Anyway, THEN, a few days later, he shocks me by asking if I would marry him, and then if I was prepared to marry him right away if he got a letter saying he had to leave. This really freaked me out at firt, as I'm not even sure how involved I want to be with him.
 
So didn't know what to think at first. But then I started thinking, for one, I know he's not just playing me for a work permit as he' s almost obsessed with me and acting totally in love. Then, how there's nothing really wrong with wanting an ideal outcome, and what do I know about what someone who's struggling for citizentry is going through. So I decided it wasn't really anything that bad.

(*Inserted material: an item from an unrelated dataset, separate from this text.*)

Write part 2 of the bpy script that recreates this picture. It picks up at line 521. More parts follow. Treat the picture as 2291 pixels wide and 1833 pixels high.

Anyway, after I kind of freaked out he just told me to forget it, and hasn't mentioned it since. Like hes afraid it was coing to scare me off. So I don't even know if it's true or just something he made up to try and push me into commiting to him. He has a totally different outlook than me - he wants to get married and have children - and not only that - never get divorced. Which I don't have much faith in.
 
You are obviously more into this man than you claim to be, or you wouldn't be using this thread as a blog. Regardless, first impression I don't trust this mans intentions, but do as you wish.
 
^i feel that is a baseless claim. Different people have different outlets. Not everyone lives in the same world where posting about certain issues of your life online means they hold such a significant value, though the prospect of getting married is an issues where it is significant. Obviously she had good reasons for questioning the direction of the relationship, the potential hardships, etc., I mean, he already asked her to marry him.

I think jumping into marriage right now, especially when you aren't even sure of how this relationship will work out is a VERY bad idea. Tell him exactly where you are right now with him. Tell him how you are not so ready for such a serious relationship. You also need to tell him your boundaries before certain tasks your willing to "put up with" become tasks you really don't want to do (expectations of you). When you establish a relationship functioning in certain ways, it will be hard to break the cycle and go back to where you really want to be.

IMO, he is really farther along in this relationship than if, if you understand my meaning. He's looking for a serious long term relationship, and you seem to be wanting to test the waters/be a young individual in a casual relationship.